Vereador gaúcho é indiciado por racismo após discurso contra baianos

Parlamentar, que admitiu ter se excedido, fez as declarações depois de caso de trabalho análogo à escravidão em vinícolas

A Polícia Civil do Rio Grande do Sul concluiu que houve crime de racismo no discurso proferido pelo vereador Sandro Luiz Fantinel (sem partido, à época no Patriotas) na Câmara Municipal de Caxias do Sul (RS) em 28 de fevereiro.

O indiciamento foi encaminhado ao Ministério Público. Se condenado pela Justiça, Fantinel pode pegar até cinco anos de prisão.

A fala dele teve relação com o resgate de trabalhadores baianos em condições análogas à escravidão que prestavam serviço a vinícolas de Bento Gonçalves (RS), seis dias antes.

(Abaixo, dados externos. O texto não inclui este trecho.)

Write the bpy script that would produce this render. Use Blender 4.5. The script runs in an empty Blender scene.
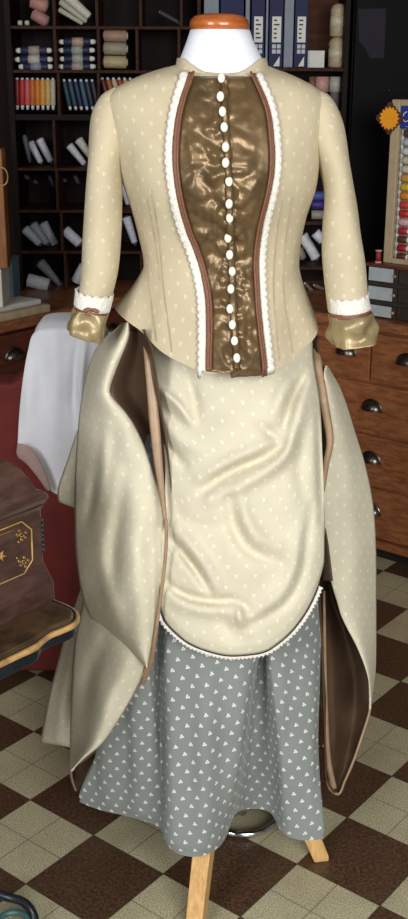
import bpy, bmesh, math, random
from mathutils import Vector, noise
from mathutils.bvhtree import BVHTree
random.seed(7)
PI = math.pi
C = bpy.context.scene.collection

# ---------------------------------------------------------------- camera survey (from the floor tiles)
F = 1126.77; PIT = .334422; ROLL = .003623; H = 1.58393
CP, SP = math.cos(PIT), math.sin(PIT)
def ray(x, y):
    a = x - 204; b = 459.5 - y
    cr, sr = math.cos(-ROLL), math.sin(-ROLL)
    u = cr*a - sr*b; v = sr*a + cr*b
    return Vector((u/F, CP + v/F*SP, -SP + v/F*CP))
def atY(x, y, Y):
    d = ray(x, y); return d*(Y/d.y) + Vector((0, 0, H))
def atZ(x, y, z):
    d = ray(x, y); return d*((z-H)/d.z) + Vector((0, 0, H))
def onplane(x, y, P, n):
    d = ray(x, y); O = Vector((0, 0, H)); return O + d*((P-O).dot(n)/d.dot(n))
YAW = .67135
ca, sa = math.cos(YAW), math.sin(YAW)
A = Vector((ca, -sa, 0)); B = Vector((sa, ca, 0)); UP = Vector((0, 0, 1))

# ---------------------------------------------------------------- small maths
def lerp(a, b, t): return a + (b-a)*t
def clamp(x, a=0., b=1.): return max(a, min(b, x))
def sstep(a, b, x):
    t = clamp((x-a)/(b-a)); return t*t*(3-2*t)
def interp(tab, x):
    if x <= tab[0][0]: return tab[0][1]
    for (a, va), (b, vb) in zip(tab, tab[1:]):
        if x <= b:
            return va + (vb-va)*(x-a)/(b-a)
    return tab[-1][1]
def cinterp(tab, x):
    """smooth (Catmull-Rom style) table look-up"""
    n = len(tab)
    if x <= tab[0][0]: return tab[0][1]
    if x >= tab[-1][0]: return tab[-1][1]
    for i in range(n-1):
        if x <= tab[i+1][0]: break
    x0, y0 = tab[i]; x1, y1 = tab[i+1]
    def sl(k):
        if k == 0: return (tab[1][1]-tab[0][1])/(tab[1][0]-tab[0][0])
        if k == n-1: return (tab[-1][1]-tab[-2][1])/(tab[-1][0]-tab[-2][0])
        return (tab[k+1][1]-tab[k-1][1])/(tab[k+1][0]-tab[k-1][0])
    h = x1-x0; t = (x-x0)/h; m0 = sl(i)*h; m1 = sl(i+1)*h
    return (2*t**3-3*t*t+1)*y0+(t**3-2*t*t+t)*m0+(-2*t**3+3*t*t)*y1+(t**3-t*t)*m1
def resample(pts, n):
    L = [0]
    for a, b in zip(pts, pts[1:]): L.append(L[-1] + math.dist(a, b))
    tabs = [[(l, p[k]) for l, p in zip(L, pts)] for k in range(len(pts[0]))]
    return [tuple(cinterp(t, L[-1]*i/(n-1)) for t in tabs) for i in range(n)]
def nz(x, y=0, z=0): return noise.noise(Vector((x, y, z)))

# ---------------------------------------------------------------- materials
def srgb(r, g, b):
    f = lambda c: (c/255/12.92) if c/255 <= .04045 else ((c/255+.055)/1.055)**2.4
    return (f(r), f(g), f(b), 1)
class NT:
    def __init__(s, name):
        s.m = bpy.data.materials.new(name); s.m.use_nodes = True
        s.n = s.m.node_tree.nodes; s.l = s.m.node_tree.links
        s.b = s.n['Principled BSDF']
    def node(s, t, **k):
        q = s.n.new(t)
        for a, v in k.items(): setattr(q, a, v)
        return q
    def put(s, sock, v):
        if isinstance(v, bpy.types.NodeSocket): s.l.new(v, sock)
        else: sock.default_value = v
    def math(s, op, a, b=0., c=None):
        q = s.node('ShaderNodeMath', operation=op); s.put(q.inputs[0], a); s.put(q.inputs[1], b)
        if c is not None: s.put(q.inputs[2], c)
        return q.outputs[0]
    def mix(s, f, a, b, typ='MIX'):
        q = s.node('ShaderNodeMix', data_type='RGBA', blend_type=typ)
        s.put(q.inputs[0], f); s.put(q.inputs[6], a); s.put(q.inputs[7], b); return q.outputs[2]
    def ramp(s, v, lo, hi):
        q = s.node('ShaderNodeMapRange'); q.interpolation_type = 'SMOOTHSTEP'
        s.put(q.inputs[0], v); q.inputs[1].default_value = lo; q.inputs[2].default_value = hi; return q.outputs[0]
    def coord(s, which='Object'): return s.node('ShaderNodeTexCoord').outputs[which]
    def noise(s, vec, scale, detail=4, rough=.6, stretch=None):
        if stretch:
            mp = s.node('ShaderNodeMapping'); s.put(mp.inputs[0], vec); mp.inputs['Scale'].default_value = stretch; vec = mp.outputs[0]
        q = s.node('ShaderNodeTexNoise'); s.put(q.inputs['Vector'], vec)
        q.inputs['Scale'].default_value = scale; q.inputs['Detail'].default_value = detail; q.inputs['Roughness'].default_value = rough
        return q.outputs[0]
    def bump(s, h, strength, dist=.002):
        q = s.node('ShaderNodeBump'); q.inputs['Strength'].default_value = strength; q.inputs['Distance'].default_value = dist
        s.put(q.inputs['Height'], h); s.l.new(q.outputs[0], s.b.inputs['Normal'])
    def base(s, v): s.put(s.b.inputs['Base Color'], v)
    def set(s, rough=.6, metal=0., spec=.5, coat=0., sheen=0.):
        s.b.inputs['Roughness'].default_value = rough; s.b.inputs['Metallic'].default_value = metal
        s.b.inputs['Specular IOR Level'].default_value = spec; s.b.inputs['Coat Weight'].default_value = coat
        s.b.inputs['Sheen Weight'].default_value = sheen; return s
def plain(name, col, rough=.6, metal=0., spec=.5, coat=0., var=.12, scale=30, bump=.0, bdist=.002, sheen=0., stretch=None):
    t = NT(name).set(rough, metal, spec, coat, sheen)
    n = t.noise(t.coord(), scale, stretch=stretch)
    c2 = tuple(max(0, c*(1-2*var)) for c in col[:3]) + (1,)
    c3 = tuple(min(1, c*(1+var)) for c in col[:3]) + (1,)
    t.base(t.mix(t.ramp(n, .3, .7), c2, c3))
    if bump: t.bump(n, bump, bdist)
    return t.m
def wood(name, dark, light, rough=.4, coat=.1, sc=14, stretch=(1, 1, 8)):
    t = NT(name).set(rough, 0, .5 if coat else .12, coat)
    co = t.coord()
    n = t.noise(co, sc, 6, .65, stretch)
    n2 = t.noise(co, 5, 3, .5)
    c = t.mix(t.ramp(n, .3, .72), dark, light)
    c = t.mix(t.math('MULTIPLY', t.ramp(n2, .45, .75), .35), c, dark)
    t.base(c); t.bump(n, .15, .002); return t.m
def sprigged(name, ground, mark, sx, sy, kind, rough=.85, strength=1., sheen=.2, tone=None):
    """woven cloth with small sprigs in a half-drop repeat, laid out in the cloth's own UV metres"""
    t = NT(name).set(rough, 0, .1, 0, sheen)
    mp = t.node('ShaderNodeMapping'); t.put(mp.inputs[0], t.coord('UV')); mp.inputs['Rotation'].default_value = (0, 0, -.2 if kind == 'trefoil' else .12); uv = mp.outputs[0]
    sp = t.node('ShaderNodeSeparateXYZ'); t.put(sp.inputs[0], uv)
    U, V = sp.outputs[0], sp.outputs[1]
    masks = []
    for off in (0., .5):
        x = t.math('MULTIPLY', t.math('SUBTRACT', t.math('FRACT', t.math('ADD', t.math('DIVIDE', U, sx), off)), .5), sx)
        y = t.math('MULTIPLY', t.math('SUBTRACT', t.math('FRACT', t.math('ADD', t.math('DIVIDE', V, sy), off)), .5), sy)
        if kind == 'trefoil':
            petals = [(0, .0022, .0019), (-.0021, -.0012, .0019), (.0021, -.0012, .0019)]
        else:
            petals = [(-.0013, .0014, .0019), (.0014, .0011, .0018), (.0, -.0022, .0018)]
        for px, py, r in petals:
            dx = t.math('SUBTRACT', x, px); dy = t.math('SUBTRACT', y, py)
            d = t.math('SQRT', t.math('ADD', t.math('MULTIPLY', dx, dx), t.math('MULTIPLY', dy, dy)))
            masks.append(t.math('SUBTRACT', 1., t.ramp(d, r*.6, r*1.4)))
    m = masks[0]
    for k in masks[1:]: m = t.math('MAXIMUM', m, k)
    co = t.coord()
    g2 = tuple(c*.9 for c in ground[:3]) + (1,)
    base = t.mix(t.ramp(t.noise(co, 9, 3), .3, .7), g2, ground)
    t.base(t.mix(t.math('MULTIPLY', m, strength), base, mark))
    weave = t.noise(uv, 900, 2, .5)
    soft = t.noise(co, 26, 4, .6)
    t.bump(t.math('ADD', t.math('MULTIPLY', weave, .12), soft), .25, .004)
    return t.m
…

Na tribuna, Fantinel aconselhou agricultores locais a não contratar mais “aquela gente lá de cima” que seria “acostumada com carnaval e festa”, dando preferência a argentinos. Disse ainda que “com os baianos, que a única cultura que eles têm é viver na praia tocando tambor, é normal que se fosse ter esse tipo de problema.”

O inquérito havia sido instaurado no mesmo dia do discurso. Antes de encaminhar o indiciamento ao Ministério Público, na segunda-feira (13), a Polícia Civil analisou as imagens, colheu o depoimento de duas testemunhas e do próprio vereador, no dia 9.

O resultado da investigação foi anunciado pelo delegado Fernando Sodré, chefe da Polícia Civil do Rio Grande do Sul, em Porto Alegre. Ele considera não ter dúvida sobre a ocorrência de crime de racismo.

Sodré destacou a questão de o vereador atacar a procedência nacional dos trabalhadores e o trecho em que o vereador fala em “tocar tambor”, entendida pelos investigadores como “mensagens subliminares de racismo referente à origem e a cor” e a “religiões de matriz africana”. O crime de racismo prevê pena de dois a cinco anos de prisão e é imprescritível.

Além da esfera criminal, Fantinel foi expulso do seu partido, o Patriota, e também enfrenta processo de cassação na Câmara Municipal. Na segunda-feira (13), ele entregou sua defesa prévia à comissão processante. Agora, os vereadores têm cinco dias para emitir um parecer, opinando pelo prosseguimento ou arquivamento da denúncia. .

Procurado pela Folha, o vereador enviou uma nota assinada pelos seus advogados, Vinícius de Figueiredo e Rodrigo de Oliveira Vieira. O texto diz que o parlamentar admitiu ter se excedido na fala. Diz ainda que o ” crime é considerado de médio potencial ofensivo” e que “a defesa trabalhará incessantemente na mitigação dos efeitos do indiciamento”.

Na época do discurso, Fantinel disse que “falou demais” e que voltaria à tribuna no dia seguinte para pedir desculpas. Em suas redes sociais, em 2 de março ele pediu desculpas, disse ter “muito apreço ao povo Baiano e a todos do Norte/Nordeste do país” e atribuiu a manifestação a um lapso mental do qual estaria “profundamente arrependido”.

Também na segunda-feira, a Brigada Militar (como é chamada a PM gaúcha), afastou do policiamento de rua o soldado Márcio Squarcieri, 39, suspeito de atuar como segurança privado para a Fênix Prestação de Serviços, empresa terceirizada que contratou 207 trabalhadores para a colheita da uva e que manteve os trabalhadores em condições degradante de alojamento, alimentação e trabalho.

Na quinta-feira passada (9), o MPT-RS (Ministério Público do Trabalho do RS) fechou um TAC (Termo de ajustamento de conduta) com as vinícolas Aurora, Garibaldi e Salton prevendo 21 obrigações e indenizações que somam R$ 7 milhões. A Fênix, que arcou com as rescisões de contrato, não fechou acordo com o MPT-RS e teve R$ 3 milhões retidos pela Justiça do Trabalho.